Extracted material
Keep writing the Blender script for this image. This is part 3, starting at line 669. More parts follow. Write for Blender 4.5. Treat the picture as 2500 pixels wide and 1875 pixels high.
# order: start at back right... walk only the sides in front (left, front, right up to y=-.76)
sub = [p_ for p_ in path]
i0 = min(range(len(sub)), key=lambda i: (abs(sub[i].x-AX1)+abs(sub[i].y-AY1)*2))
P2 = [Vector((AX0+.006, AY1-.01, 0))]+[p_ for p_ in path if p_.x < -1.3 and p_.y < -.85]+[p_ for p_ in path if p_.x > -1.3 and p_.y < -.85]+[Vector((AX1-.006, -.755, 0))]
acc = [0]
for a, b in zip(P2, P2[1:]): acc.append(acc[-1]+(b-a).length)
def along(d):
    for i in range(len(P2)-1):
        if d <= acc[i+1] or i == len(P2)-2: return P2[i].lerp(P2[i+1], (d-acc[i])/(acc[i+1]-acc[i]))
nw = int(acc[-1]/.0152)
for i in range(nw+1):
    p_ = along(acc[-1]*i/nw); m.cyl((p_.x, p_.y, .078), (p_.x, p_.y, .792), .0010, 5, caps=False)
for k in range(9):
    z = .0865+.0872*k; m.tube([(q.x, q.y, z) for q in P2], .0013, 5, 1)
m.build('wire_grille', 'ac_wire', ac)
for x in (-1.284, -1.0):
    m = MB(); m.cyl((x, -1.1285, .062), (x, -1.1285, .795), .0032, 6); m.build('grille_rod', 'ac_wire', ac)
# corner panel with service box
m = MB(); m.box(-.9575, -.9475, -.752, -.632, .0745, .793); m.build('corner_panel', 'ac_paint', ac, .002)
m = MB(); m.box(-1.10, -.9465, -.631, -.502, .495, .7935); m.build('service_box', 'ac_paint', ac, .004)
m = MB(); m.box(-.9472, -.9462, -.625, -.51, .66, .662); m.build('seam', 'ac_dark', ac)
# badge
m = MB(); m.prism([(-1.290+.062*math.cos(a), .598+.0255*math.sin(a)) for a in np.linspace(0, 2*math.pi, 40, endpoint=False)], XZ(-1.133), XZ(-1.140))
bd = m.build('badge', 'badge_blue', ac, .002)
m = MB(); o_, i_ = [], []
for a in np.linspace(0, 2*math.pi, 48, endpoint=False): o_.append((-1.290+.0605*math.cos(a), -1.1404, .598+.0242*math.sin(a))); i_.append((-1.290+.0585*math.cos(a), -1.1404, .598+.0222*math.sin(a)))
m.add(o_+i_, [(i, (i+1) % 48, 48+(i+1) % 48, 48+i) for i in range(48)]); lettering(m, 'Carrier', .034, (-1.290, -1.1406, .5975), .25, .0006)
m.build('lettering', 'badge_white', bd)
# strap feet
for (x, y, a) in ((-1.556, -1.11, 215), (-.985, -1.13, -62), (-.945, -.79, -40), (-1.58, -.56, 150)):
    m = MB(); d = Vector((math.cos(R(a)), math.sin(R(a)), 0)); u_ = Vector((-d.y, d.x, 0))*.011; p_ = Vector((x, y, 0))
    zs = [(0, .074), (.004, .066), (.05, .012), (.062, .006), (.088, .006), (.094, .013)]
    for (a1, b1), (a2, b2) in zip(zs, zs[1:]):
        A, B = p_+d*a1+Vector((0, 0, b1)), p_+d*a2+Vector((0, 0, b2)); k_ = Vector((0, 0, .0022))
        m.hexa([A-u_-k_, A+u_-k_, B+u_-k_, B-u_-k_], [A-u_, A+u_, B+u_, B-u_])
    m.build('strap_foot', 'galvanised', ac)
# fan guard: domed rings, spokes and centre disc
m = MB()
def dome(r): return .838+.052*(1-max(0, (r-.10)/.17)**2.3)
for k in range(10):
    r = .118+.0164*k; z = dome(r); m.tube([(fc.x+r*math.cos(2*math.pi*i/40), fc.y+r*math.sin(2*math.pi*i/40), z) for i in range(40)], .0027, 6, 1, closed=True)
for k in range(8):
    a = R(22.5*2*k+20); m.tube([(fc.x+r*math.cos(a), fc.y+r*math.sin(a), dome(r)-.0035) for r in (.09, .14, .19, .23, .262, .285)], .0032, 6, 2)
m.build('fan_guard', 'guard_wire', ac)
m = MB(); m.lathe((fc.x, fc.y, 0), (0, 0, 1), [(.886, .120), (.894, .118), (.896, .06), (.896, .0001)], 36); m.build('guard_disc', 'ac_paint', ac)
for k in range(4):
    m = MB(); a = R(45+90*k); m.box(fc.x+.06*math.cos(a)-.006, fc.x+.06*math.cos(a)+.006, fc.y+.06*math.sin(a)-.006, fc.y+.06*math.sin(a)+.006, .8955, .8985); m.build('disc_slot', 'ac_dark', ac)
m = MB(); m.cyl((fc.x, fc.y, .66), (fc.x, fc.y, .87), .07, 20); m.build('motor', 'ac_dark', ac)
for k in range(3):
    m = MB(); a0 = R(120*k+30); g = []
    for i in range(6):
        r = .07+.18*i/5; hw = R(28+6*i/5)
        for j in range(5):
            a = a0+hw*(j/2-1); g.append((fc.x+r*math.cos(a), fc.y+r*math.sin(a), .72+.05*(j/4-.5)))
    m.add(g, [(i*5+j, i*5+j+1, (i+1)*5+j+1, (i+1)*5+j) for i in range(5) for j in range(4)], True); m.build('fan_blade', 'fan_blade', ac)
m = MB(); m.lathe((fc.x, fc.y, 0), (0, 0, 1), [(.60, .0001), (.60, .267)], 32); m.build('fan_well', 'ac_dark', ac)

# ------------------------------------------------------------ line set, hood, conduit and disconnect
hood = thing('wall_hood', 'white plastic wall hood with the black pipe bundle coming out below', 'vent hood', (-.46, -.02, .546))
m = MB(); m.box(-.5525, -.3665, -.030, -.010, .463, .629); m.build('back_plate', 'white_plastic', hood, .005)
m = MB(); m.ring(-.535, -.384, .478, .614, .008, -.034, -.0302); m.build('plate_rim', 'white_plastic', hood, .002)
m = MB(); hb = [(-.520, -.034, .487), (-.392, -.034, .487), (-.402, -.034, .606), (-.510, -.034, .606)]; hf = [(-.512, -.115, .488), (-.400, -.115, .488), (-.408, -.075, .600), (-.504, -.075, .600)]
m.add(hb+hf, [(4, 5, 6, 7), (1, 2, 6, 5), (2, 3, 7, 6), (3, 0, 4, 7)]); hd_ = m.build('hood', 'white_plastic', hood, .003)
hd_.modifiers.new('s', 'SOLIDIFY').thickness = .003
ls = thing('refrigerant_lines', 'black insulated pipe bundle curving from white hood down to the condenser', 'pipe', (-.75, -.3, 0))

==

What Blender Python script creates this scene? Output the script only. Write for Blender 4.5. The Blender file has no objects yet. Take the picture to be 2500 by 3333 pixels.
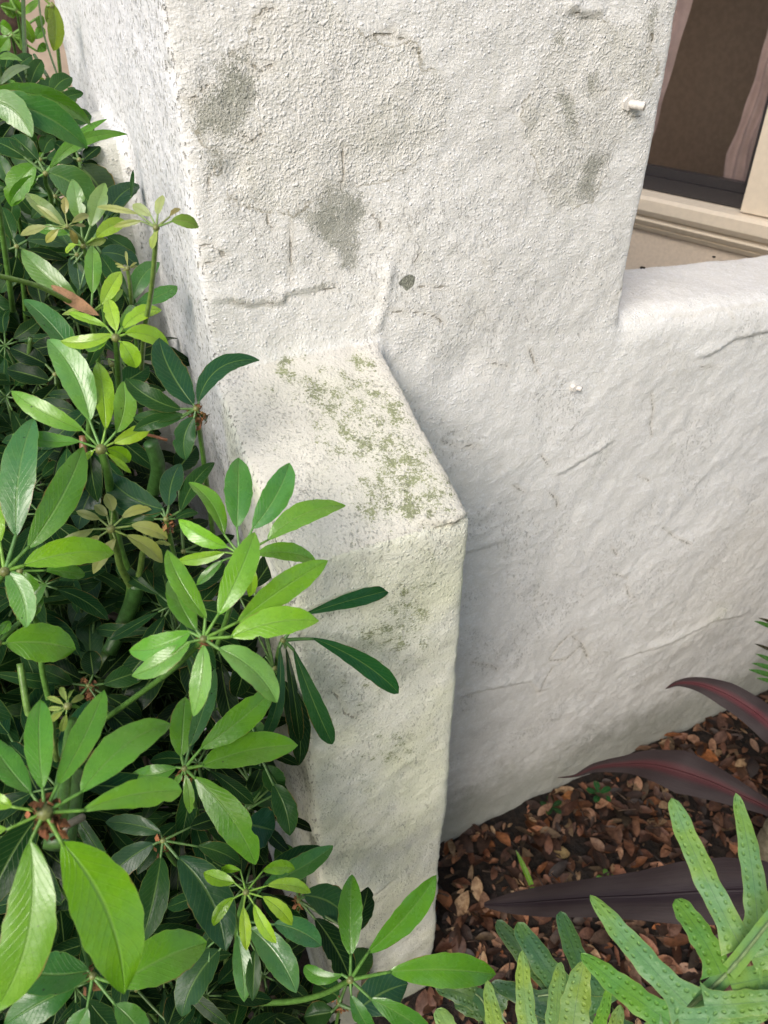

Description of the task
Take every line above carrying "Blender" and return it.

Answer in full
Keep writing the Blender script for this image. This is part 3, starting at line 669. More parts follow. Write for Blender 4.5. Treat the picture as 2500 pixels wide and 1875 pixels high.
What Blender Python script creates this scene? Output the script only. Write for Blender 4.5. The Blender file has no objects yet. Take the picture to be 2500 by 3333 pixels.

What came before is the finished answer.